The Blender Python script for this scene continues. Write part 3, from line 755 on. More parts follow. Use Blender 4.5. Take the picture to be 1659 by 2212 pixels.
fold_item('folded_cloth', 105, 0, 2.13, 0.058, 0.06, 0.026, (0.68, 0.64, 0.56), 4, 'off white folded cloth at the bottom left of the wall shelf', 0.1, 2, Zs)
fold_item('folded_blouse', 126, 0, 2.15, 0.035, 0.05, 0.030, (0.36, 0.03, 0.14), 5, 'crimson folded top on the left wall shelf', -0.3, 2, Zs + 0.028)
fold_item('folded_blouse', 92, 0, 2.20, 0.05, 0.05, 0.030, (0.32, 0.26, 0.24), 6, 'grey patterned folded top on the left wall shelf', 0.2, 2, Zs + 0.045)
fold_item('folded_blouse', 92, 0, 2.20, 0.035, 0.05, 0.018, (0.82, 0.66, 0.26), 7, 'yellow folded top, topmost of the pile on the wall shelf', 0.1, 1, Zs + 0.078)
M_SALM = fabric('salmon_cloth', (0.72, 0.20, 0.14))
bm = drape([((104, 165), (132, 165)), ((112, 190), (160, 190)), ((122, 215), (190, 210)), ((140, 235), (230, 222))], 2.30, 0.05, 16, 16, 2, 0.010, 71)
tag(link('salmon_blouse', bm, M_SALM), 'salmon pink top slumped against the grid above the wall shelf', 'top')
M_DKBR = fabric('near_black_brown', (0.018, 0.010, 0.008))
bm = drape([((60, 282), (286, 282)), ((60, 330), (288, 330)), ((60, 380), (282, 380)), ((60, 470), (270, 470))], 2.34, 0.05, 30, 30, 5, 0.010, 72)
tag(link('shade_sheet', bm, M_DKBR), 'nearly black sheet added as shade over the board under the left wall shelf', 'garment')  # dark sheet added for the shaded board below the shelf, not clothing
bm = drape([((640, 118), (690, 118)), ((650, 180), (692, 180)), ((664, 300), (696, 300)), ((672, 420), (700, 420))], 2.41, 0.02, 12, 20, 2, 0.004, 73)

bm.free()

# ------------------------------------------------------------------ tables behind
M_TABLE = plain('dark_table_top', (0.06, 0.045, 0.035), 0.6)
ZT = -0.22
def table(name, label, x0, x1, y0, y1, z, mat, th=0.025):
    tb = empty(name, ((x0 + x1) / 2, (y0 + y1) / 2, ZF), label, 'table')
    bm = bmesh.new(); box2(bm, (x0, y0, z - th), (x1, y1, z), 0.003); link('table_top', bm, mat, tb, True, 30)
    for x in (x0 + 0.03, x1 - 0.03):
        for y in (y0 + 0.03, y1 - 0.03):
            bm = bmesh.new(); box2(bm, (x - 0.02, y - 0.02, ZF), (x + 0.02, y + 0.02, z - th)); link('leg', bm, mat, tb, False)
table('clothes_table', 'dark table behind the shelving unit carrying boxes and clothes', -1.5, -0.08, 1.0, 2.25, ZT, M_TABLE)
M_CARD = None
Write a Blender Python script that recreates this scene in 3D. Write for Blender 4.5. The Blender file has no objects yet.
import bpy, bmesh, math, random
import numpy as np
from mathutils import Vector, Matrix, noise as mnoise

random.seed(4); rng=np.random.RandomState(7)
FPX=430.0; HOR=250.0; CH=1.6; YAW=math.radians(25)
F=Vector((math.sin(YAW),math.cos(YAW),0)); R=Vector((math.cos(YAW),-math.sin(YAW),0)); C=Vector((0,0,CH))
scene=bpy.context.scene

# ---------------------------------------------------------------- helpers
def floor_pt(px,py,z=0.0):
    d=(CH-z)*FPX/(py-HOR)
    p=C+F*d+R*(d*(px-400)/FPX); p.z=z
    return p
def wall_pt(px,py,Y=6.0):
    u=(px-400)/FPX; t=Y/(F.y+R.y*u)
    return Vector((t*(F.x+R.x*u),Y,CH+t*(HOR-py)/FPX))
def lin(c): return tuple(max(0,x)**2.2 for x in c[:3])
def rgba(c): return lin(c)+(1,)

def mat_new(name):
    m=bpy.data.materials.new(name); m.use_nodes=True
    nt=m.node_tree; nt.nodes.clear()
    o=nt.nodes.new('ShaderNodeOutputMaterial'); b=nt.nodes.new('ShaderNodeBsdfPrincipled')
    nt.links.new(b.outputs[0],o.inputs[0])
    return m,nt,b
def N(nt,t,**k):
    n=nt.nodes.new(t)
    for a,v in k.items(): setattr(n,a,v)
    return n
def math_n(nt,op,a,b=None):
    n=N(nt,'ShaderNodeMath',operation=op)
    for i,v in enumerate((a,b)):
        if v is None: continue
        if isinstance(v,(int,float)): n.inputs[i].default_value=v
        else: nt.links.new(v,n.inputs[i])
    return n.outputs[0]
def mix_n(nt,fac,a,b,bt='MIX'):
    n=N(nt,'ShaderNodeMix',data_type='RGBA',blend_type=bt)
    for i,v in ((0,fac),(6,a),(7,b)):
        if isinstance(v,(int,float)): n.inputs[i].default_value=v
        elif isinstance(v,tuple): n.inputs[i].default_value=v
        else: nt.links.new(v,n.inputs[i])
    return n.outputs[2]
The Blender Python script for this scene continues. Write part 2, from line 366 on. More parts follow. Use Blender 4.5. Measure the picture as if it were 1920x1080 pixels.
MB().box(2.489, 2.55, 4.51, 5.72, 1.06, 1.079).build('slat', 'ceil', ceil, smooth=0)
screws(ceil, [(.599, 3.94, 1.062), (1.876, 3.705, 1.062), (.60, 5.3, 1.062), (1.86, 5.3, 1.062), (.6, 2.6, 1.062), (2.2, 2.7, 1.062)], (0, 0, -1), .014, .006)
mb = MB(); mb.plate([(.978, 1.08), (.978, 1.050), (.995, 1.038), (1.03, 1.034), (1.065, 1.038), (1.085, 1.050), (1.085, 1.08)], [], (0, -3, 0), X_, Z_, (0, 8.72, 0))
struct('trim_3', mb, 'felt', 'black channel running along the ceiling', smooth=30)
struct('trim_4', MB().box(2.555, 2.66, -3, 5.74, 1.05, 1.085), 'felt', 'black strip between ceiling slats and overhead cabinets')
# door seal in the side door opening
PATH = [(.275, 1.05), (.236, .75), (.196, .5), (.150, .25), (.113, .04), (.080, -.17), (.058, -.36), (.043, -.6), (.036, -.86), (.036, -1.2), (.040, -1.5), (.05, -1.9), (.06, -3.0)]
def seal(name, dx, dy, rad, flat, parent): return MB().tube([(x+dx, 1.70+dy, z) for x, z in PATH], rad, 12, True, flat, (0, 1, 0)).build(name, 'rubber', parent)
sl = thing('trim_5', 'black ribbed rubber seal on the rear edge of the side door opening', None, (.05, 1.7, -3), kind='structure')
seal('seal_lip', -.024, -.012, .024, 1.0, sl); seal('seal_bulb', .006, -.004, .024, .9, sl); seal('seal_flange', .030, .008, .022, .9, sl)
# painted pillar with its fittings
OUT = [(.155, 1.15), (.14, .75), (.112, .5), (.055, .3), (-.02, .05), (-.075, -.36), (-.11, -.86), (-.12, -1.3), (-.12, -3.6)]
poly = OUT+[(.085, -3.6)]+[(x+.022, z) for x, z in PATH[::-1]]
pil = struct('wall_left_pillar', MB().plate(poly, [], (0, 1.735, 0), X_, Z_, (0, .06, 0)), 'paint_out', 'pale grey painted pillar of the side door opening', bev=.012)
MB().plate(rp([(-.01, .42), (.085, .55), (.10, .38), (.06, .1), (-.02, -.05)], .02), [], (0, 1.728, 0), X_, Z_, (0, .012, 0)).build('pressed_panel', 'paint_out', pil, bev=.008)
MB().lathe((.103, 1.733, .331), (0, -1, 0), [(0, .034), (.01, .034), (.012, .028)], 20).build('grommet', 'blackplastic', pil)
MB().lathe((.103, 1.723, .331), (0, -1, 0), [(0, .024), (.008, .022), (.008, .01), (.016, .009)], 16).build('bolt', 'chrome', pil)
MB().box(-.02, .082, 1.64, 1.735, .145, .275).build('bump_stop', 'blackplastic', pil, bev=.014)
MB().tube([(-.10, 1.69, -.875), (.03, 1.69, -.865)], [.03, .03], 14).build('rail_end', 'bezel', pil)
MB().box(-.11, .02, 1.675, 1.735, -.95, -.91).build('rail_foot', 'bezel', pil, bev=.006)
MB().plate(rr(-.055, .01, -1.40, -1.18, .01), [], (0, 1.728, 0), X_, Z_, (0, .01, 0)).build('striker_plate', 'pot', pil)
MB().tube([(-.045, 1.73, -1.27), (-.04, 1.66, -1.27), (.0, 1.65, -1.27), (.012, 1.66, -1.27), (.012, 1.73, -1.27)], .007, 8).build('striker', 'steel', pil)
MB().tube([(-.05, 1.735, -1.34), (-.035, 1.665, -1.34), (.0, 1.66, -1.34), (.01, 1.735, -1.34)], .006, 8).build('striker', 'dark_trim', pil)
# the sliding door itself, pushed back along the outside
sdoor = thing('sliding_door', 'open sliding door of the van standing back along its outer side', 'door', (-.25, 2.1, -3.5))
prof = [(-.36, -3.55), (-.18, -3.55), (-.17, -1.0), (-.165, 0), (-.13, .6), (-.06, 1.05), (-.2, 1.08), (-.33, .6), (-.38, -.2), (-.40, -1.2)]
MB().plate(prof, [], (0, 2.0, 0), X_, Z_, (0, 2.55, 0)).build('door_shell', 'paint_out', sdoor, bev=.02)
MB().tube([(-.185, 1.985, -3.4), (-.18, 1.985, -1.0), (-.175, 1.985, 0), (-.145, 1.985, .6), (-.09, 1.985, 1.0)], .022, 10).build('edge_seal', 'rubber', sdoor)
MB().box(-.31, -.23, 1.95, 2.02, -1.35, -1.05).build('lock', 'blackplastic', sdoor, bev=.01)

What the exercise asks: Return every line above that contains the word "script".

Reply to the exercise:
The Blender Python script for this scene continues. Write part 3, from line 755 on. More parts follow. Use Blender 4.5. Take the picture to be 1659 by 2212 pixels.
Write a Blender Python script that recreates this scene in 3D. Write for Blender 4.5. The Blender file has no objects yet.
The Blender Python script for this scene continues. Write part 2, from line 366 on. More parts follow. Use Blender 4.5. Measure the picture as if it were 1920x1080 pixels.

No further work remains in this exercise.